Un quadro dettagliato sulla situazione attuale l’ha tracciato Stefano D’Amico, Segretario Regionale del Mibac per l’Abruzzo ad interim. “L’ultima assegnazione di risorse al settore ricostruzione del patrimonio pubblico è stata quella derivante dalla delibera Cipe (n. 112) del dicembre 2017: quasi 49 milioni di euro, di cui circa l’85% destinati agli edifici ecclesiastici”. In generale, gli interventi messi in campo sul patrimonio pubblico, dal 2012 ad oggi, sono 247 (per circa 226 milioni di euro di finanziamenti), di cui 112 ultimati, 19 in corso e 116 non ancora avviati (quasi il 47% del totale).

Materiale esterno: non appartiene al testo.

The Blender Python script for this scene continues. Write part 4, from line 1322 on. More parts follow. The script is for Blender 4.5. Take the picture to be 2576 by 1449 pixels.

L’approccio verso gli edifici di interesse culturale

A stringere il campo di osservazione sul patrimonio culturale è stata, invece, Alessandra Vittorini, soprintendente Archeologia, Belle Arti e Paesaggio per L’Aquila e Cratere (soprintendenza che a dicembre, salvo proroghe, concluderebbe la propria missione), che ha sottolineato come “il tema della qualità del progetto racconta poco se non è inserito in un processo di qualità”, rimarcando anche la “cronica carenza di personale” con cui ci si è trovati a convivere. Sono 942 gli edifici e i siti dichiarati di interesse culturale nell’area del sisma, di cui 675 a L’Aquila e frazioni, 267 nel cratere. A questi si aggiungono altri beni pubblici (come palazzi, chiese, monasteri, monumenti, fontane, torri, mura, porte) tutelati per legge, per un totale di almeno 2000 immobili di interesse culturale. Nello specifico sono stati erogati finora 1,3 miliardi di euro per la ricostruzione del patrimonio culturale privato, con l’approvazione di 313 pratiche di aggregati (95% dei progetti presentati).

Sul tema è intervenuto anche il soprintendente speciale per le aree colpite dal sisma dell’agosto 2016, Paolo Iannelli, evidenziando come L’Aquila “rappresenti comunque un esempio per l’approccio di riferimento con gli edifici culturali, che rende compatibile un modello di sicurezza con quello di tutela”.